Can you transcribe the data exactly? Leave the pictures out.

**SOURCE DATA:**
****************

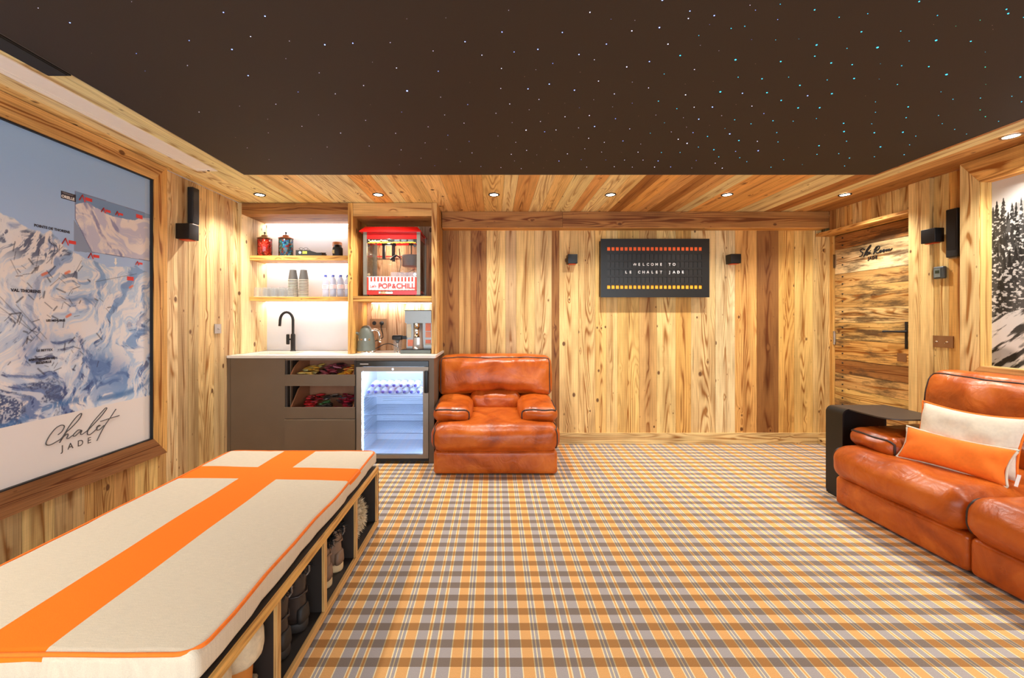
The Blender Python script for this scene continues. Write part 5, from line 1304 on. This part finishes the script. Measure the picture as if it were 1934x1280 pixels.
pillow('cushion', 'ivory oblong cushion with orange piping at the back of the sofa seat', (.445, .33, .13), M['cream'], M['orange'], (2.612, 2.345, .572), basis((.26, -1, -.02), (.30, .08, 1)))
po = pillow('cushion', 'bright orange oblong cushion with white piping in front of the ivory one', (.465, .195, .11), M['orange'], M['cream'], (2.515, 2.325, .492), basis((.26, -1, -.02), (.42, .1, 1)))
mb = MB(); mb.box(-.0, .012, -.002, .002, -.03, .03); 
tg = mb.build('care_tag', M['wht'], po, off=(0, 0, 0)); tg.location = (.252, 0, -.05)

# ================================================================== SIDE TABLE
t = thing('side_table', 'folded black steel side table between sofa arm and door', 'side table', (2.6, 2.85, 0))
M['tabletop'] = plain('bronzed_black_steel', (70, 62, 55), .42, .4, .04)
tx0, tx1, ty0, ty1, tz, th = 2.365, 2.79, 2.575, 3.02, .621, .008
mb = MB(); r = .045; n = 8
# top plate with rounded free corners, bent down along its left rear edge
top = []
outline = [(tx0+r, ty1), (tx1, ty1), (tx1, ty0+.03)]
for k in range(n+1): an = -k/n*PI/2; outline.append((tx1-.03+.03*math.cos(an), ty0+.03+.03*math.sin(an)))
for k in range(n+1): an = -PI/2-k/n*PI/2; outline.append((tx0+r+.10+.10*math.cos(an), ty0+.10+.10*math.sin(an)))
b = len(mb.v); m_ = len(outline); mb.v += [(p[0], p[1], tz) for p in outline]+[(p[0], p[1], tz-th) for p in outline]
mb.face([b+i for i in range(m_)]); mb.face([b+m_+i for i in reversed(range(m_))])
for i in range(m_): j = (i+1) % m_; mb.face([b+i, b+m_+i, b+m_+j, b+j])
mb.build('table_top', M['tabletop'], t)
mb = MB()
ya, yb_ = 2.875, ty1
prof = [(tx0+r*(1-math.sin(k/n*PI/2)), tz-r*(1-math.cos(k/n*PI/2))) for k in range(n+1)]+[(tx0, .03), (tx0+.006, .006)]
pin = [(tx0+th+(r-th)*(1-math.sin(k/n*PI/2)), tz-th-(r-th)*(1-math.cos(k/n*PI/2))) for k in range(n+1)]+[(tx0+th, .03), (tx0+.006+th, .006)]
for k in range(len(prof)-1):
    (x0, z0), (x1, z1), (u0, w0), (u1, w1) = prof[k], prof[k+1], pin[k], pin[k+1]
    b = len(mb.v); mb.v += [(x0, ya, z0), (x1, ya, z1), (u1, ya, w1), (u0, ya, w0), (x0, yb_, z0), (x1, yb_, z1), (u1, yb_, w1), (u0, yb_, w0)]
    for f in [(0, 1, 2, 3), (7, 6, 5, 4), (0, 4, 5, 1), (3, 2, 6, 7)]: mb.face([b+i for i in f], None, None, False)
mb.build('side_leg', M['black'], t)
mb = MB(); mb.box(tx0+.035, tx1, ty1-.009, ty1-.001, .0, tz-th-.0005); mb.build('rear_panel', M['blackmatte'], t)
mb = MB(); mb.box(tx0+.0095, tx1, ya+.0, ty1-.0095, .0, .008); mb.build('foot_plate', M['black'], t)

# ================================================================== BENCH
BX0, BX1, BY0, BY1, BZ0, BZ1 = -1.60, -.685, .96, 2.515, .015, .361
bn = thing('storage_bench', 'long low storage bench with open shoe compartments under its cushion', 'bench', (-1.14, 1.74, 0))
M['benchdark'] = plain('bench_laminate', (46, 38, 33), .5, 0, .06)
divs = [.98, 1.35, 1.725, 2.115, 2.495]
mb = MB(); e = .012
mb.box(BX0+e, BX1-e, BY0, BY1, BZ1-.030, BZ1-.004); mb.box(BX0+e, BX1-e, BY0, BY1, BZ0+.002, BZ0+.030); mb.box(-1.152, -1.13, BY0, BY1, BZ0+.03, BZ1-.03)
for d_ in divs: mb.box(BX0+e, BX1-e, d_-.010, d_+.010, BZ0+.03, BZ1-.03)
mb.box(BX0+.06, BX1-.06, BY0+.05, BY1-.05, 0, BZ0+.0019)
mb.build('carcass', M['benchdark'], bn)
for (xa, xb) in [(BX1-e+.0005, BX1), (BX0, BX0+e-.0005)]:
    mb = MB(); mb.box(xa, xb, BY0, BY1, BZ1-.032, BZ1-.003, GO, 'y'); mb.build('oak_top_edge', M['ply'], bn)
    mb = MB(); mb.box(xa, xb, BY0, BY1, BZ0, BZ0+.032, MD, 'y'); mb.build('oak_bottom_edge', M['ply'], bn)
    for d_ in divs:
        mb = MB(); mb.box(xa, xb, d_-.012, d_+.012, BZ0+.0325, BZ1-.0325, MD, 'z'); mb.build('oak_divider_edge', M['ply'], bn)
mb = MB(); mb.box(BX0, BX1, BY1+.0005, BY1+.002, BZ0+.002, BZ1-.004); mb.build('end_panel', M['benchdark'], bn)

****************

**WORKED ANSWER:**
The Blender Python script for this scene continues. Write part 5, from line 1304 on. This part finishes the script. Measure the picture as if it were 1934x1280 pixels.
pillow('cushion', 'ivory oblong cushion with orange piping at the back of the sofa seat', (.445, .33, .13), M['cream'], M['orange'], (2.612, 2.345, .572), basis((.26, -1, -.02), (.30, .08, 1)))
po = pillow('cushion', 'bright orange oblong cushion with white piping in front of the ivory one', (.465, .195, .11), M['orange'], M['cream'], (2.515, 2.325, .492), basis((.26, -1, -.02), (.42, .1, 1)))
mb = MB(); mb.box(-.0, .012, -.002, .002, -.03, .03); 
tg = mb.build('care_tag', M['wht'], po, off=(0, 0, 0)); tg.location = (.252, 0, -.05)

# ================================================================== SIDE TABLE
t = thing('side_table', 'folded black steel side table between sofa arm and door', 'side table', (2.6, 2.85, 0))
M['tabletop'] = plain('bronzed_black_steel', (70, 62, 55), .42, .4, .04)
tx0, tx1, ty0, ty1, tz, th = 2.365, 2.79, 2.575, 3.02, .621, .008
mb = MB(); r = .045; n = 8
# top plate with rounded free corners, bent down along its left rear edge
top = []
outline = [(tx0+r, ty1), (tx1, ty1), (tx1, ty0+.03)]
for k in range(n+1): an = -k/n*PI/2; outline.append((tx1-.03+.03*math.cos(an), ty0+.03+.03*math.sin(an)))
for k in range(n+1): an = -PI/2-k/n*PI/2; outline.append((tx0+r+.10+.10*math.cos(an), ty0+.10+.10*math.sin(an)))
b = len(mb.v); m_ = len(outline); mb.v += [(p[0], p[1], tz) for p in outline]+[(p[0], p[1], tz-th) for p in outline]
mb.face([b+i for i in range(m_)]); mb.face([b+m_+i for i in reversed(range(m_))])
for i in range(m_): j = (i+1) % m_; mb.face([b+i, b+m_+i, b+m_+j, b+j])
mb.build('table_top', M['tabletop'], t)
mb = MB()
ya, yb_ = 2.875, ty1
prof = [(tx0+r*(1-math.sin(k/n*PI/2)), tz-r*(1-math.cos(k/n*PI/2))) for k in range(n+1)]+[(tx0, .03), (tx0+.006, .006)]
pin = [(tx0+th+(r-th)*(1-math.sin(k/n*PI/2)), tz-th-(r-th)*(1-math.cos(k/n*PI/2))) for k in range(n+1)]+[(tx0+th, .03), (tx0+.006+th, .006)]
for k in range(len(prof)-1):
    (x0, z0), (x1, z1), (u0, w0), (u1, w1) = prof[k], prof[k+1], pin[k], pin[k+1]
    b = len(mb.v); mb.v += [(x0, ya, z0), (x1, ya, z1), (u1, ya, w1), (u0, ya, w0), (x0, yb_, z0), (x1, yb_, z1), (u1, yb_, w1), (u0, yb_, w0)]
    for f in [(0, 1, 2, 3), (7, 6, 5, 4), (0, 4, 5, 1), (3, 2, 6, 7)]: mb.face([b+i for i in f], None, None, False)
mb.build('side_leg', M['black'], t)
mb = MB(); mb.box(tx0+.035, tx1, ty1-.009, ty1-.001, .0, tz-th-.0005); mb.build('rear_panel', M['blackmatte'], t)
mb = MB(); mb.box(tx0+.0095, tx1, ya+.0, ty1-.0095, .0, .008); mb.build('foot_plate', M['black'], t)

# ================================================================== BENCH
BX0, BX1, BY0, BY1, BZ0, BZ1 = -1.60, -.685, .96, 2.515, .015, .361
bn = thing('storage_bench', 'long low storage bench with open shoe compartments under its cushion', 'bench', (-1.14, 1.74, 0))
M['benchdark'] = plain('bench_laminate', (46, 38, 33), .5, 0, .06)
divs = [.98, 1.35, 1.725, 2.115, 2.495]
mb = MB(); e = .012
mb.box(BX0+e, BX1-e, BY0, BY1, BZ1-.030, BZ1-.004); mb.box(BX0+e, BX1-e, BY0, BY1, BZ0+.002, BZ0+.030); mb.box(-1.152, -1.13, BY0, BY1, BZ0+.03, BZ1-.03)
for d_ in divs: mb.box(BX0+e, BX1-e, d_-.010, d_+.010, BZ0+.03, BZ1-.03)
mb.box(BX0+.06, BX1-.06, BY0+.05, BY1-.05, 0, BZ0+.0019)
mb.build('carcass', M['benchdark'], bn)
for (xa, xb) in [(BX1-e+.0005, BX1), (BX0, BX0+e-.0005)]:
    mb = MB(); mb.box(xa, xb, BY0, BY1, BZ1-.032, BZ1-.003, GO, 'y'); mb.build('oak_top_edge', M['ply'], bn)
    mb = MB(); mb.box(xa, xb, BY0, BY1, BZ0, BZ0+.032, MD, 'y'); mb.build('oak_bottom_edge', M['ply'], bn)
    for d_ in divs:
        mb = MB(); mb.box(xa, xb, d_-.012, d_+.012, BZ0+.0325, BZ1-.0325, MD, 'z'); mb.build('oak_divider_edge', M['ply'], bn)
mb = MB(); mb.box(BX0, BX1, BY1+.0005, BY1+.002, BZ0+.002, BZ1-.004); mb.build('end_panel', M['benchdark'], bn)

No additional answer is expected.